We are not here concerned with the right to appeal out of time, as was the case of United States v. Robinson, 361 U.S. 220. Indeed, in Robinson the Court recognized that relief was, or should be, available under § 2255 in cases such as the one now before us:
"The allowance of an appeal months or years after expiration of the prescribed time seems unnecessary for the accomplishment of substantial justice, for there are a number of collateral remedies available to redress denial of basic rights. Examples are: The power of a District Court under Rule 35 to correct an illegal sentence at any time, and to reduce a sentence within 60 days after the judgment of conviction becomes final; the power of a District Court to entertain a collateral attack upon a judgment of conviction and to vacate, set aside or correct the sentence under 28 U.S.C. § 2255; and proceedings by way of writ of error coram nobis." Id., at 230, note 14.

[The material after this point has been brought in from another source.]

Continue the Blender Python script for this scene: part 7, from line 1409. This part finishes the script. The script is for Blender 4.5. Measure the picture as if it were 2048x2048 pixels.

If the error now being pressed were a non-constitutional one, relief might be denied, citing Sunal v. Large, 332 U.S. 174. But in that case, where habeas corpus was sought to do service as an appeal, we made clear that we were not dealing with constitutional defects in the trial. Id., at 178, 182. When a constitutional issue was presented, we took the other course and allowed relief by way of § 2255, at least until today. See, e. g., Jordan v. United States, 352 U.S. 904. In the Jordan case, petitioner had not raised the constitutional objection at the trial; and though he had appealed, he had failed to raise it there. 98 U.S.App.D.C. 160, 166, 233 F.2d 362, 368. Later he tendered it in the § 2255 proceeding. We held that the constitutional issue, though not raised at the trial or on appeal, as could have been done, could be raised in a § 2255 proceeding. The Court of Appeals promptly and properly took the Jordan case to mean just that. Askins v. United States, 102 U.S.App.D.C. 198, 200, 251 F.2d 909, 911. If the Jordan case is the law, I fail to see why relief by way of § 2255 is not available when petitioner, through no fault of his own, was denied the right to appeal.